● AIM: Produce a word-for-word copy of the listing below without its pictures.

************

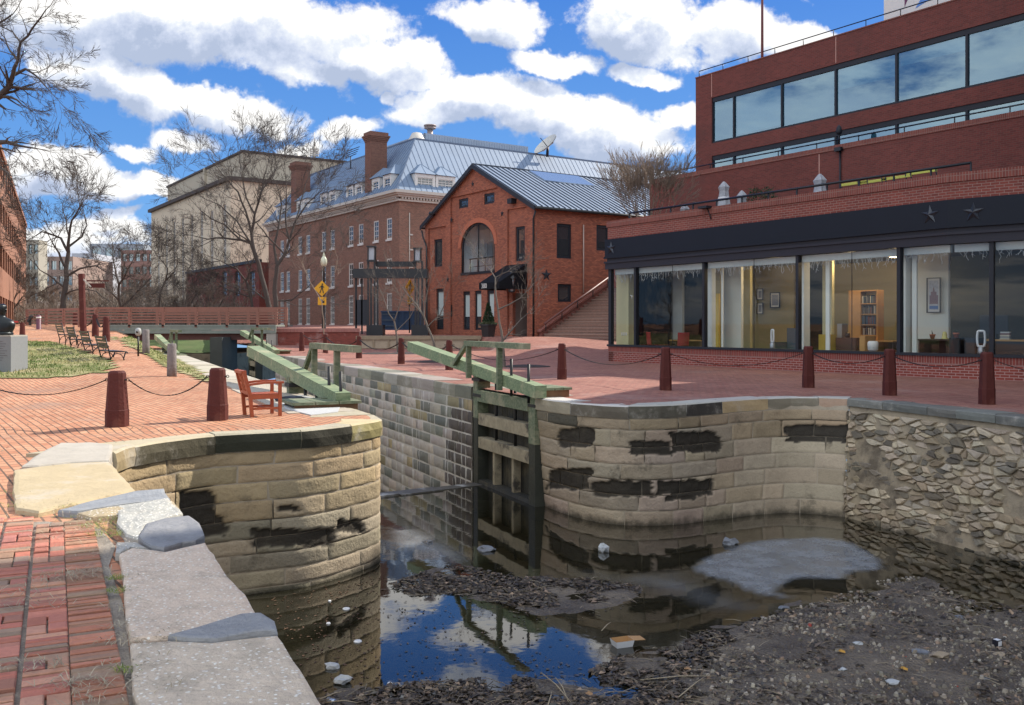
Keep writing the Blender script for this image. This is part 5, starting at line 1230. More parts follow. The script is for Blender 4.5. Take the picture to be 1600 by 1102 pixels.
mb = MB(); band(mb, -.3, .10, Z_HD, Z_HD + .24, -.1); band(mb, -.3, .16, Z_HD + .24, Z_HD + .31, -.12); band(mb, -.3, .04, Z_HD + .31, Z_F0 - .02, -.05); mb.build('window_head', plain('head_grey', (.022, .021, .03), .5, spec=.3), of)
mb = MB(); band(mb, -.3, .10, Z_F0, Z_F1, -.12); band(mb, -.2, .14, Z_F0 - .03, Z_F0 + .05, -.14); mb.build('fascia', M_navy, of)
mb = MB(); band(mb, -.35, .05, Z_F1, Z_PT - .24, 0); mb.build('parapet', M_red, of)
mb = MB(); band(mb, -.38, .10, Z_PT - .24, Z_PT, -.02); mb.build('parapet_cap', M_soldier, of)
M_star = plain('star_metal', (.06, .065, .075), .35, .6)
for u, v, F in ((955, 388, F_o), (1453, 336, F_o), (1521, 332, F_o2)): mb = MB(); s, z = F.hit(u, v, .1); star(mb, F, s, z, .28, .11, .08); mb.build('wall_star', M_star, of)
# end wall facing the stair
F_oe = Fr(OA, AD, -BD)
mb = MB(); mb.fb(F_oe, .0, 9.5, -.3, -.001, -.3, Z_SIL); mb.fb(F_oe, .35, 9.5, -.3, -.001, Z_F1, Z_PT); mb.build('end_wall', M_red, of)
mb = MB(); mb.fb(F_oe, .9, 9.5, -.3, -.002, Z_SIL, Z_F1); mb.fb(F_oe, .0, .9, -.3, .05, Z_F0, Z_F1); mb.build('end_panel', M_navy, of)
# terrace deck
def deck_poly(o_in, a0=0.):
    return [F_o.w(a0, -.3, 0), OC - (F_o.n + F_o2.n) * .16, F_o2.w(L2, -.3, 0), F_o2.w(L2, -10.4, 0), F_o.w(a0, -10.4, 0)]
mb = MB(); q = deck_poly(0); mb.prism([(p_.x, p_.y) for p_ in q], Z_F1 - .25, Z_F1 - .1); mb.build('terrace_deck', M_conc, of)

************

● THE REPLY:
Keep writing the Blender script for this image. This is part 5, starting at line 1230. More parts follow. The script is for Blender 4.5. Take the picture to be 1600 by 1102 pixels.
mb = MB(); band(mb, -.3, .10, Z_HD, Z_HD + .24, -.1); band(mb, -.3, .16, Z_HD + .24, Z_HD + .31, -.12); band(mb, -.3, .04, Z_HD + .31, Z_F0 - .02, -.05); mb.build('window_head', plain('head_grey', (.022, .021, .03), .5, spec=.3), of)
mb = MB(); band(mb, -.3, .10, Z_F0, Z_F1, -.12); band(mb, -.2, .14, Z_F0 - .03, Z_F0 + .05, -.14); mb.build('fascia', M_navy, of)
mb = MB(); band(mb, -.35, .05, Z_F1, Z_PT - .24, 0); mb.build('parapet', M_red, of)
mb = MB(); band(mb, -.38, .10, Z_PT - .24, Z_PT, -.02); mb.build('parapet_cap', M_soldier, of)
M_star = plain('star_metal', (.06, .065, .075), .35, .6)
for u, v, F in ((955, 388, F_o), (1453, 336, F_o), (1521, 332, F_o2)): mb = MB(); s, z = F.hit(u, v, .1); star(mb, F, s, z, .28, .11, .08); mb.build('wall_star', M_star, of)
# end wall facing the stair
F_oe = Fr(OA, AD, -BD)
mb = MB(); mb.fb(F_oe, .0, 9.5, -.3, -.001, -.3, Z_SIL); mb.fb(F_oe, .35, 9.5, -.3, -.001, Z_F1, Z_PT); mb.build('end_wall', M_red, of)
mb = MB(); mb.fb(F_oe, .9, 9.5, -.3, -.002, Z_SIL, Z_F1); mb.fb(F_oe, .0, .9, -.3, .05, Z_F0, Z_F1); mb.build('end_panel', M_navy, of)
# terrace deck
def deck_poly(o_in, a0=0.):
    return [F_o.w(a0, -.3, 0), OC - (F_o.n + F_o2.n) * .16, F_o2.w(L2, -.3, 0), F_o2.w(L2, -10.4, 0), F_o.w(a0, -10.4, 0)]
mb = MB(); q = deck_poly(0); mb.prism([(p_.x, p_.y) for p_ in q], Z_F1 - .25, Z_F1 - .1); mb.build('terrace_deck', M_conc, of)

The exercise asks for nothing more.